As far as we know, Hidajeta never wrote anything even remotely resembling her Hajj diary, but she was certainly not alone in this once-in-a-lifetime endeavour. As part of a global phenomenon manifest across vastly different Muslim societies throughout history, many Bosnian Hajjis wrote about their pilgrimage experiences in a range of forms and genres, mediating them to even larger audiences of Muslims and non-Muslims without access to the holy places of Mecca and Medina. Writing about the Hajj is arguably the ultimate democratic medium, allowing both highly educated and semi-literate, rich and poor, women and men, to instruct, show, or share different facets of knowledge about the Hajj. At the same time, this medium served devotional purposes, thus connecting individual believers vertically with God, while also expanding their religious experience beyond the performance of the pilgrimage to include interactions with people and places.

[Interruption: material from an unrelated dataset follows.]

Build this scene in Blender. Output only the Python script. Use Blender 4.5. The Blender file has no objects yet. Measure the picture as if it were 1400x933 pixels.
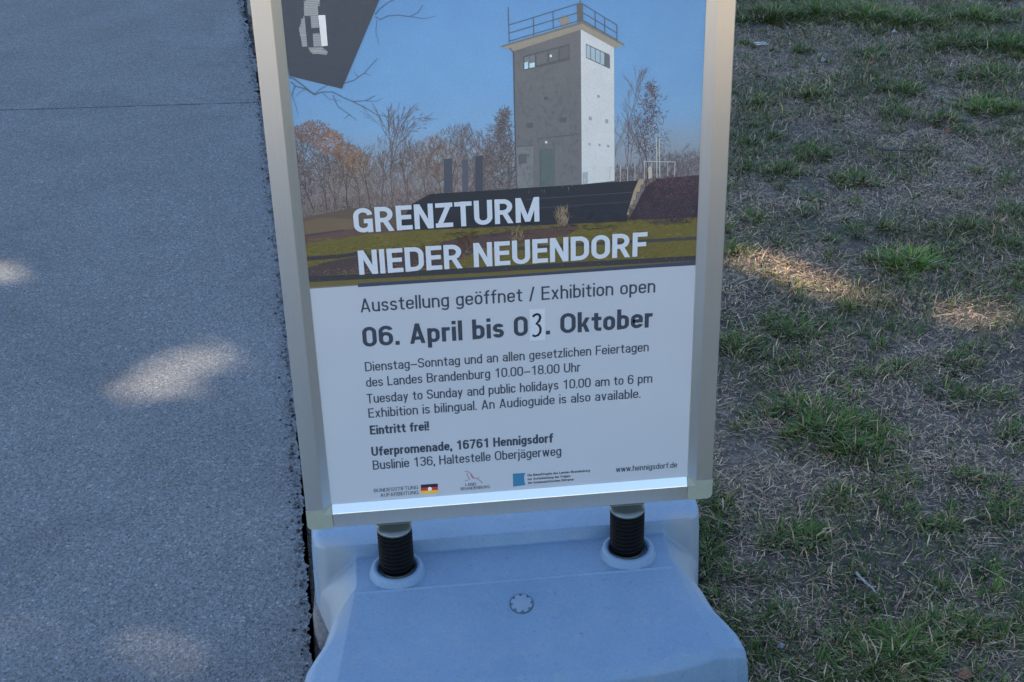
import bpy, bmesh, math, random
import numpy as np
from mathutils import Vector, Matrix

random.seed(7)
rng = np.random.default_rng(11)
C = bpy.context.scene.collection
scene = bpy.context.scene

# ---------------------------------------------------------------- camera
cam = bpy.data.cameras.new("camera")
cam.sensor_fit = 'HORIZONTAL'
cam.sensor_width = 36.0
cam.lens = 36.0 * 2000.0 / 1400.0
cam.clip_start = 0.05
cam.clip_end = 2000
cam_o = bpy.data.objects.new("camera", cam)
C.objects.link(cam_o)
_yaw, _pitch, _roll = -0.0915128, 0.4967077, -0.0266397
cam_o.matrix_world = (Matrix.Translation((-0.170158, -1.933694, 1.599968)) @ Matrix.Rotation(_yaw, 4, 'Z')
                      @ Matrix.Rotation(math.pi / 2 - _pitch, 4, 'X') @ Matrix.Rotation(_roll, 4, 'Z'))
scene.camera = cam_o

# ---------------------------------------------------------------- sky, sun, exposure
SUN_EL = math.radians(40)
SUN_AZ = math.radians(-48)          # clockwise from +Y: the sun stands beyond the sign, to the left
S = Vector((math.sin(SUN_AZ) * math.cos(SUN_EL), math.cos(SUN_AZ) * math.cos(SUN_EL), math.sin(SUN_EL)))
world = bpy.data.worlds.new("World")
scene.world = world
world.use_nodes = True
wn = world.node_tree
bg = wn.nodes['Background']
sky = wn.nodes.new('ShaderNodeTexSky')
sky.sky_type = 'NISHITA'
sky.sun_disc = False
sky.sun_elevation = SUN_EL
sky.sun_rotation = SUN_AZ
sky.air_density = 1.0
sky.dust_density = 0.4
sky.ozone_density = 2.5
wn.links.new(sky.outputs[0], bg.inputs[0])
bg.inputs[1].default_value = 0.10
sun = bpy.data.lights.new("sun", 'SUN')
sun.energy = 4.5
sun.angle = math.radians(0.53)
sun.color = (1.0, 0.82, 0.60)
sun_o = bpy.data.objects.new("sun", sun)
C.objects.link(sun_o)
sun_o.rotation_euler = S.to_track_quat('Z', 'Y').to_euler()
sun_o.location = (-8, 8, 12)
vs = scene.view_settings
scene.display_settings.display_device = 'sRGB'
vs.view_transform = 'Standard'
vs.look = 'None'
vs.gamma = 1.0
vs.use_curve_mapping = False
vs.exposure = 1.78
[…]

This book is about Hajj writings as a medium between the pilgrimage and the world, between striving for the transcendent and material demands of Bosnian Muslim lives shaped by a range of factors. It investigates the ways in which such textual practices reflect the influence of the socio-cultural circumstances on religious experience, and, in turn, the effect that the Hajj (as a ritual and a journey) has on conceptions of the world itself. Writing about the Hajj encompasses different genres, by no means unified by any formal criteria except for the central focus on the pilgrimage and the holy places of Mecca and Medina. Pilgrimage, in textual sources and as living, embodied practice for its participants, includes travel. Where possible, the extension of the pilgrimage to include both the journey and the ritual in the context of a vast Hajj literature allows for a detailed observation of the dynamics between the relationships to different spaces, as well as for showing how the lines between the mundane and sacred are blurred.

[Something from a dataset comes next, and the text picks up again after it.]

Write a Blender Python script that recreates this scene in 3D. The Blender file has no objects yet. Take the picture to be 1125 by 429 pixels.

By focusing on the Hajj literature created by Bosnian Muslims over the span of five centuries, this book examines socio-cultural influences and changing observations of holy places and the pilgrimage, in order to demonstrate the overwhelming importance of the Hajj as a multi-faceted experience, motive and symbol. The analysis turns to two aspects that affected the rise and ongoing importance of Hajj literature throughout the long period between the sixteenth and twenty-first centuries. Firstly, where possible, it observes the socio-material predispositions in terms of mobility, literacy and ideological pressures in order to see how they shaped the pilgrimage, in terms of both experience and expectation. Secondly, it evaluates the inner structures of religious expressions about the Hajj and shows how they participate in constructing an Islamic discursive tradition. Both of these overlap in the question of writing, which falls under both the influence of socio-cultural factors (such as the fact that the choice of a language or script is often predetermined by education) and the workings of a discursive tradition with its own genres, expectations and mechanisms for adaptation and change. A wholesome view of both intertwined perspectives indicates that the Hajj was never an isolated, atemporal practice devoid of external – even non-Muslim – influence; rather, it simultaneously retained a particular discourse inspired by Islam, which shaped the way in which Muslims saw and experienced the pilgrimage.